PROBLEM TO SOLVE:
Scan the data for "ShaderNodeMixRGB" and copy the lines it appears in.

INFORMATION SUPPLIED:
********************

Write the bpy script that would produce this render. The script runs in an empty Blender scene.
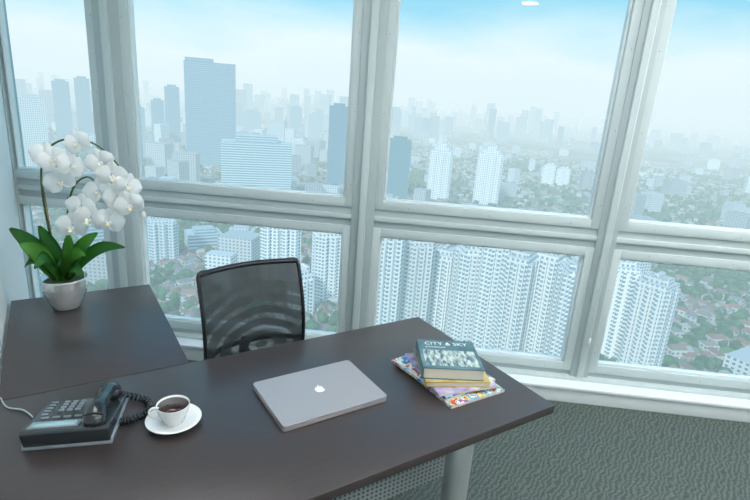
import bpy, bmesh, random
import numpy as np
from math import *
from mathutils import Vector, Matrix, Euler
random.seed(7)
C=bpy.context; D=bpy.data
sc=C.scene
sc.view_settings.view_transform='Standard'
sc.view_settings.look='None'
sc.view_settings.exposure=.08
# ---------------------------------------------------------------- materials
def newmat(name):
    m=D.materials.new(name);m.use_nodes=True
    nt=m.node_tree
    return m,nt,nt.nodes['Principled BSDF'],nt.nodes['Material Output']
def mat(name,col,rough=.5,metal=0,spec=.5,bump=0,bscale=200,var=0,vscale=8,coat=0,trans=0,emis=0):
    m,nt,b,o=newmat(name)
    N=nt.nodes;L=nt.links
    b.inputs['Base Color'].default_value=(*col,1);b.inputs['Roughness'].default_value=rough
    b.inputs['Metallic'].default_value=metal;b.inputs['Specular IOR Level'].default_value=spec
    b.inputs['Coat Weight'].default_value=coat
    if emis:
        b.inputs['Emission Color'].default_value=(*col,1);b.inputs['Emission Strength'].default_value=emis
    tc=N.new('ShaderNodeTexCoord')
    if var:
        n=N.new('ShaderNodeTexNoise');n.inputs['Scale'].default_value=vscale;n.inputs['Detail'].default_value=4
        L.new(tc.outputs['Object'],n.inputs['Vector'])
        mr=N.new('ShaderNodeMapRange');mr.inputs['To Min'].default_value=1-var;mr.inputs['To Max'].default_value=1+var
        L.new(n.outputs['Fac'],mr.inputs['Value'])
        mx=N.new('ShaderNodeVectorMath');mx.operation='SCALE';mx.inputs[0].default_value=col
        L.new(mr.outputs[0],mx.inputs['Scale']);L.new(mx.outputs[0],b.inputs['Base Color'])
    if bump:
        n=N.new('ShaderNodeTexNoise');n.inputs['Scale'].default_value=bscale
        L.new(tc.outputs['Object'],n.inputs['Vector'])
        bp=N.new('ShaderNodeBump');bp.inputs['Strength'].default_value=bump;bp.inputs['Distance'].default_value=.002
        L.new(n.outputs['Fac'],bp.inputs['Height']);L.new(bp.outputs[0],b.inputs['Normal'])
    return m
def ramp(nt,stops,fac):
    r=nt.nodes.new('ShaderNodeValToRGB');e=r.color_ramp.elements
    while len(e)<len(stops): e.new(.5)
    for i,(p,c) in enumerate(stops): e[i].position=p;e[i].color=(*c,1)
    nt.links.new(fac,r.inputs['Fac']);return r
def mth(nt,op,a,b=None):
    n=nt.nodes.new('ShaderNodeMath');n.operation=op
    for i,v in enumerate((a,b)):
        if v is None: continue
        if isinstance(v,(int,float)): n.inputs[i].default_value=v
        else: nt.links.new(v,n.inputs[i])
    return n.outputs[0]

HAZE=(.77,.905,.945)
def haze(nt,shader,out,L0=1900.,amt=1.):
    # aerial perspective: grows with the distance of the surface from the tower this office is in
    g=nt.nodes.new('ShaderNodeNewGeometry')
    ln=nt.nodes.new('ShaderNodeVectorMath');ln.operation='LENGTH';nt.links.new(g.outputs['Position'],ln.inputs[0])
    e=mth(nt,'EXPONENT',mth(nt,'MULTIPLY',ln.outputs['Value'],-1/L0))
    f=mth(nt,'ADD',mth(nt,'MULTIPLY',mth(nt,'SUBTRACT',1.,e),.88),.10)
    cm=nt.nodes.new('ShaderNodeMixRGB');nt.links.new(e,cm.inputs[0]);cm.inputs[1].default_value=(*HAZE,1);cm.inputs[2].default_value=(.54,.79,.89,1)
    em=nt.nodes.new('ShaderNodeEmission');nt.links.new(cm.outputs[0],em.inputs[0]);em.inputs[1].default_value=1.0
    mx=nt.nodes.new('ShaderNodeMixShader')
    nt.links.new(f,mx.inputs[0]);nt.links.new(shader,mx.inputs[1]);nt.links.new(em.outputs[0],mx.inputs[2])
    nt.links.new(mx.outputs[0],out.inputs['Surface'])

def facade(name,glass=(.10,.16,.2),bay=3.4,floor=3.3,wu=.55,wv=.5,rough=.6,mul=1.0):
    m,nt,b,o=newmat(name);N=nt.nodes;L=nt.links
    uv=N.new('ShaderNodeUVMap');uv.uv_map='UVMap'
    sx=N.new('ShaderNodeSeparateXYZ');L.new(uv.outputs[0],sx.inputs[0])
    at=N.new('ShaderNodeVertexColor');at.layer_name='Col'
    fu=mth(nt,'FRACT',mth(nt,'DIVIDE',sx.outputs[0],bay));fv=mth(nt,'FRACT',mth(nt,'DIVIDE',sx.outputs[1],floor))
    a=mth(nt,'LESS_THAN',fu,wu);c=mth(nt,'LESS_THAN',fv,wv)
    w=mth(nt,'MULTIPLY',a,c)
    up=mth(nt,'GREATER_THAN',sx.outputs[1],0.0);w=mth(nt,'MULTIPLY',w,up)
    mx=N.new('ShaderNodeMixRGB');L.new(w,mx.inputs[0]);L.new(at.outputs[0],mx.inputs[1]);mx.inputs[2].default_value=(*glass,1)
    L.new(mx.outputs[0],b.inputs['Base Color']);b.inputs['Roughness'].default_value=rough
    b.inputs['Specular IOR Level'].default_value=.3
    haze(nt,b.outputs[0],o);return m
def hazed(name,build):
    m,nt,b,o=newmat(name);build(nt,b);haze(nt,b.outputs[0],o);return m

# ---------------------------------------------------------------- geometry helpers
def link(o,parent=None):
    C.collection.objects.link(o)
    if parent: o.parent=parent
    return o
def empty(name,loc=(0,0,0),rz=0):
    e=D.objects.new(name,None);e.empty_display_size=.05;e.location=loc;e.rotation_euler=(0,0,rz);return link(e)
def meshobj(name,bm,mats,parent=None,smooth=False,loc=(0,0,0),rot=(0,0,0)):
    me=D.meshes.new(name);bm.normal_update();bm.to_mesh(me);bm.free()
    for m in (mats if isinstance(mats,(list,tuple)) else [mats]): me.materials.append(m)
    if smooth:
        for p in me.polygons:p.use_smooth=True
    o=D.objects.new(name,me);o.location=loc;o.rotation_euler=rot
    return link(o,parent)
def box(name,size,loc,m,parent=None,bev=0,rot=(0,0,0),seg=2,taper=None):
    bm=bmesh.new();bmesh.ops.create_cube(bm,size=1)
    for v in bm.verts:
        v.co=Vector((v.co.x*size[0],v.co.y*size[1],v.co.z*size[2]))
        if taper and v.co.z<0: v.co.x*=taper;v.co.y*=taper
    if bev: bmesh.ops.bevel(bm,geom=bm.edges[:],offset=bev,segments=seg,profile=.5,affect='EDGES')
    o=meshobj(name,bm,m,parent,False,loc,rot)
    if bev:
        for p in o.data.polygons:p.use_smooth=True
        try:
            o.data.set_sharp_from_angle(angle=radians(40))
        except Exception: pass
    return o
def slab(name,poly,z0,z1,m,parent=None,bev=0,loc=(0,0,0),rot=(0,0,0)):
    bm=bmesh.new();a=[bm.verts.new((x,y,z0)) for x,y in poly];b=[bm.verts.new((x,y,z1)) for x,y in poly]
    n=len(poly);bm.faces.new(a[::-1]);bm.faces.new(b)
    for i in range(n): bm.faces.new((a[i],a[(i+1)%n],b[(i+1)%n],b[i]))
    bmesh.ops.recalc_face_normals(bm,faces=bm.faces[:])
    if bev: bmesh.ops.bevel(bm,geom=bm.edges[:],offset=bev,segments=2,profile=.5,affect='EDGES')
    return meshobj(name,bm,m,parent,False,loc,rot)
def lathe(name,prof,m,parent=None,seg=48,loc=(0,0,0),rot=(0,0,0),mod=None):
    bm=bmesh.new();rings=[]
    for r,z in prof:
        rings.append([bm.verts.new(((r*(mod(2*pi*i/seg,z) if mod else 1))*cos(2*pi*i/seg),(r*(mod(2*pi*i/seg,z) if mod else 1))*sin(2*pi*i/seg),z)) for i in range(seg)])
    for a,b in zip(rings,rings[1:]):
        for i in range(seg): bm.faces.new((a[i],a[(i+1)%seg],b[(i+1)%seg],b[i]))
    bm.faces.new(rings[0][::-1]);bm.faces.new(rings[-1])
    return meshobj(name,bm,m,parent,True,loc,rot)
def cyl(name,r,h,loc,m,parent=None,seg=32,rot=(0,0,0),r2=None):
    r2=r if r2 is None else r2;e=min(r,h)*.08
    return_o=lathe(name,[(r-e,-h/2),(r,-h/2+e),(r2,h/2-e),(r2-e,h/2)],m,parent,seg,loc,rot)
    try:return_o.data.set_sharp_from_angle(angle=radians(50))
    except Exception:pass
    return return_o
def tube(name,pts,rad,m,parent=None,seg=10,cyc=False,res=6,smoothc=True):
    P=[Vector(p) for p in pts];n=len(P);R=rad if isinstance(rad,(list,tuple)) else [rad]*n
    S=[];RR=[]
    if smoothc:
        rng=range(n if cyc else n-1)
        for i in rng:
            if cyc: p0,p1,p2,p3=P[(i-1)%n],P[i],P[(i+1)%n],P[(i+2)%n]
            else: p0,p1,p2,p3=P[max(i-1,0)],P[i],P[i+1],P[min(i+2,n-1)]
            for k in range(res):
                t=k/res
                S.append(.5*((2*p1)+(p2-p0)*t+(2*p0-5*p1+4*p2-p3)*t*t+(3*p1-p0-3*p2+p3)*t**3))
                RR.append(R[i]*(1-t)+R[(i+1)%n]*t)
        if not cyc: S.append(P[-1]);RR.append(R[-1])
    else: S=P;RR=R
    bm=bmesh.new();rings=[];N=len(S);nrm=None
    for i in range(N):
        a=S[(i-1)%N] if (cyc or i>0) else S[i];b=S[(i+1)%N] if (cyc or i<N-1) else S[i]
        t=(b-a).normalized()
        if nrm is None:
            nrm=t.orthogonal().normalized()
        nrm=(nrm-t*nrm.dot(t)).normalized();bn=t.cross(nrm)
        rings.append([bm.verts.new(S[i]+(nrm*cos(2*pi*k/seg)+bn*sin(2*pi*k/seg))*RR[i]) for k in range(seg)])
    for i in range(N if cyc else N-1):
        a,b=rings[i],rings[(i+1)%N]
        for k in range(seg): bm.faces.new((a[k],a[(k+1)%seg],b[(k+1)%seg],b[k]))
    if not cyc: bm.faces.new(rings[0][::-1]);bm.faces.new(rings[-1])
    bmesh.ops.recalc_face_normals(bm,faces=bm.faces[:])
    return meshobj(name,bm,m,parent,True)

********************

SOLUTION TO THIS EXERCISE:
    cm=nt.nodes.new('ShaderNodeMixRGB');nt.links.new(e,cm.inputs[0]);cm.inputs[1].default_value=(*HAZE,1);cm.inputs[2].default_value=(.54,.79,.89,1)
    mx=N.new('ShaderNodeMixRGB');L.new(w,mx.inputs[0]);L.new(at.outputs[0],mx.inputs[1]);mx.inputs[2].default_value=(*glass,1)